Tuesday, 8 November 2016

The Opening of the Abyss: Huge sinkhole opens up in downtown Fukuoka, Japan


Photo The Japan Times
A huge sinkhole opened up beneath a major road in downtown Fukuoka on Tuesday morning, disrupting traffic, power supplies and banking systems, with local authorities evacuating nearby areas for fear of more cave-ins.
The police and the city office said they have yet to receive any injury reports.
The site is around the area where construction work is under way to extend the city subway system's Nanakuma Line.
The police and the city are investigating to determine if the sinkhole was caused by the work.
The police are blocking nearby areas and calling on people in buildings near the accident site to evacuate the area.
The road apparently caved in around 5:15 a.m. at an intersection near JR Hakata Station in the capital of the prefecture, the city office said.
TV footage showed the hole filled with water from underground channels.
The city evacuated buildings including several offices near the site at 9:45 a.m., saying there were signs the cave-in could cause buildings to collapse.
Police also told nearby offices and households not to use gas, fearing gas leaks.
The Bank of Fukuoka said its online systems appeared to have been disrupted by the accident. Fukuoka airport also temporarily experienced blackouts, forcing ticket machines to stop working briefly.

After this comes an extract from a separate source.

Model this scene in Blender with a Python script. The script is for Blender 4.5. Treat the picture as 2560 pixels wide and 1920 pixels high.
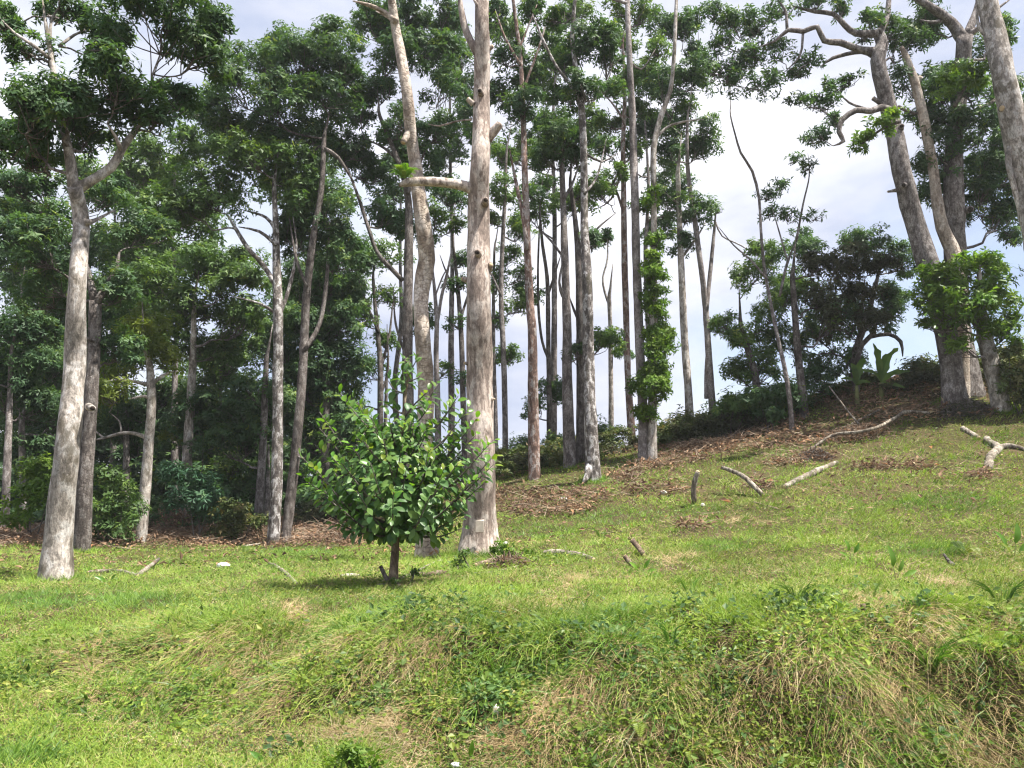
import bpy, math, random
import numpy as np
from mathutils import Vector

# ------------------------------------------------------------------ scene, camera, light
S = bpy.context.scene
for o in list(bpy.data.objects):
    bpy.data.objects.remove(o, do_unlink=True)
COL = S.collection
PITCH = math.radians(8.0)
F = 1671.0                       # focal length in units of a 2212 x 1659 picture
EYE = np.array([0.0, 0.0, 1.6])
cam_d = bpy.data.cameras.new('camera')
cam_d.sensor_width = 36.0
cam_d.lens = 36.0 * F / 2212.0
cam_d.clip_start = 0.05
cam_d.clip_end = 3000.0
cam = bpy.data.objects.new('camera', cam_d)
cam.location = EYE
cam.rotation_euler = (math.radians(90) + PITCH, 0, 0)
COL.objects.link(cam)
S.camera = cam

SUN_EL, SUN_AZ = math.radians(66), math.radians(110)   # azimuth clockwise from the view direction
sdir = Vector((math.sin(SUN_AZ) * math.cos(SUN_EL), math.cos(SUN_AZ) * math.cos(SUN_EL), math.sin(SUN_EL)))
sun_d = bpy.data.lights.new('sun', 'SUN')
sun_d.energy = 4.7
sun_d.angle = math.radians(1.0)
sun_d.color = (1.0, 0.95, 0.86)
sun = bpy.data.objects.new('sun', sun_d)
sun.rotation_euler = sdir.to_track_quat('Z', 'Y').to_euler()
sun.location = (20, 20, 40)
COL.objects.link(sun)

S.view_settings.view_transform = 'Standard'
S.view_settings.look = 'None'
S.view_settings.exposure = 1.35
S.view_settings.gamma = 1.0
S.view_settings.use_curve_mapping = False
S.render.engine = 'CYCLES'
S.cycles.max_bounces = 7
S.cycles.diffuse_bounces = 4
S.cycles.glossy_bounces = 2
S.cycles.transmission_bounces = 3
S.cycles.sample_clamp_indirect = 4.0
S.cycles.use_denoising = True
S.cycles.denoiser = 'OPENIMAGEDENOISE'
S.cycles.denoising_input_passes = 'RGB_ALBEDO_NORMAL'
S.cycles.denoising_prefilter = 'ACCURATE'
S.cycles.caustics_reflective = False
S.cycles.caustics_refractive = False
S.cycles.filter_width = 1.2

W = bpy.data.worlds.new('World')
S.world = W
W.use_nodes = True
nt = W.node_tree
nt.nodes.clear()


def N(t, k, **kw):
    n = t.nodes.new(k)
    for a, b in kw.items():
        setattr(n, a, b)
    return n


def ramp(t, src, stops, interp='LINEAR'):
    r = N(t, 'ShaderNodeValToRGB')
    r.color_ramp.interpolation = interp
    e = r.color_ramp.elements
    while len(e) < len(stops):
        e.new(0.5)
    for i, (p, c) in enumerate(stops):
        e[i].position = p
        e[i].color = (c[0], c[1], c[2], 1) if hasattr(c, '__len__') else (c, c, c, 1)
    t.links.new(src, r.inputs[0])
    return r.outputs[0]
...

As of 10 a.m., the sinkhole had expanded to 30 meters long, 27 meters wide and 15 meters deep. Some 800 households were affected by blackouts early in the morning, but power was restored gradually, reducing the number of affected households to about 170 as of 9:20 a.m., according to Kyushu Electric Power Co.
"When I came to the office, police instructed us to get out of the building.
It seems like I need to stay at home for now," said Tsuyoshi Ito, 48, who works near the accident site. Another person who was in a nearby building said: "The lights suddenly went out and there was a big heavy sound.
When I went out, there was a huge hole."
In the past few years, there have been cases in which underground construction work has caused roads to cave in.